第1次世界大戦に勝利したイギリスとフランスは、オスマン帝国がそれまで支配していた広大な中東のアラブ・イスラム圏を事実上の植民地として分割支配するに至った。現在のヨルダン、イラク、パレスチナは英国の植民地(名目上は国際連盟の委任統治領)に、現在のシリア、レバノンは英仏間の密約(サイクス・ピコ条約)でフランスの植民地になった。現代の不安定な中東情勢の原因の多くは、この英・仏の植民地政策にはじまったと言っても過言ではない。両国の植民地政策の失敗がテロを招き、イスラム圏との対立を生み、IS(イスラム国)の出現を許したとも言える。
アメリカがテロ対策だとしてパキスタンで行っている無人機攻撃で家族を失った11歳の少女が、時を同じくして東京都内で講演した。彼女は報復を止められるのは更なる報復ではなく教育だけだと訴えた。
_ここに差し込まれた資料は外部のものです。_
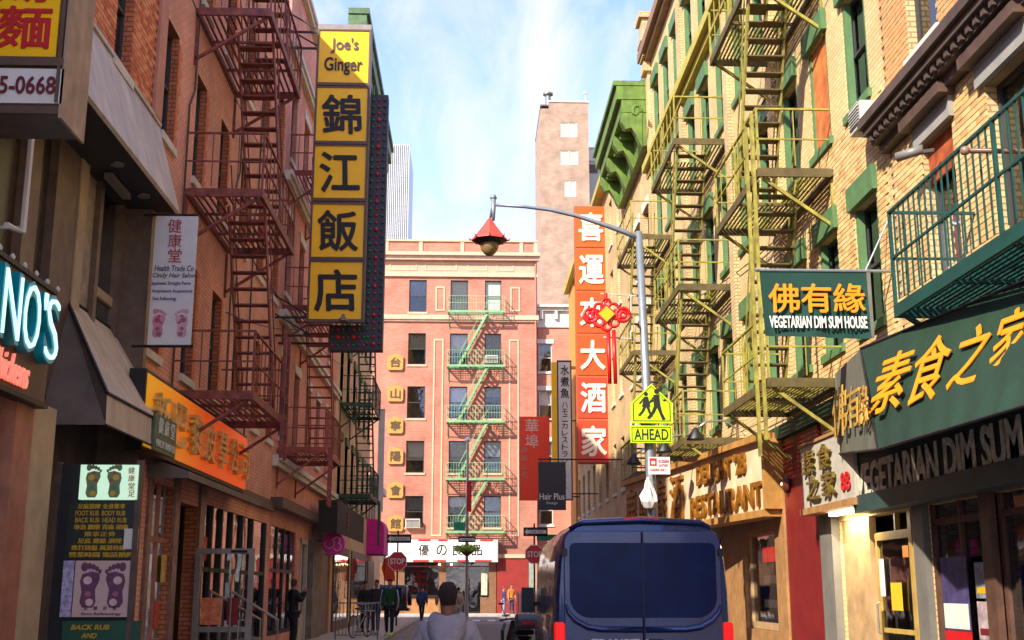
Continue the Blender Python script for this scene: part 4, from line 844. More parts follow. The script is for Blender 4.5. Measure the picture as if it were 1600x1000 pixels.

しかし、この間もアメリカは無人機を使ってパキスタン国内のイスラム過激派などへの攻撃を続けており、国連の調査によると、これまでに巻き込まれた一般市民や子ども達の犠牲者は少なくとも400人以上に上るとのことだ。
ISのテロを考える時、米・英・仏等先進国が行っている“テロ”についても考えなければ、永遠に問題は解決しないだろう。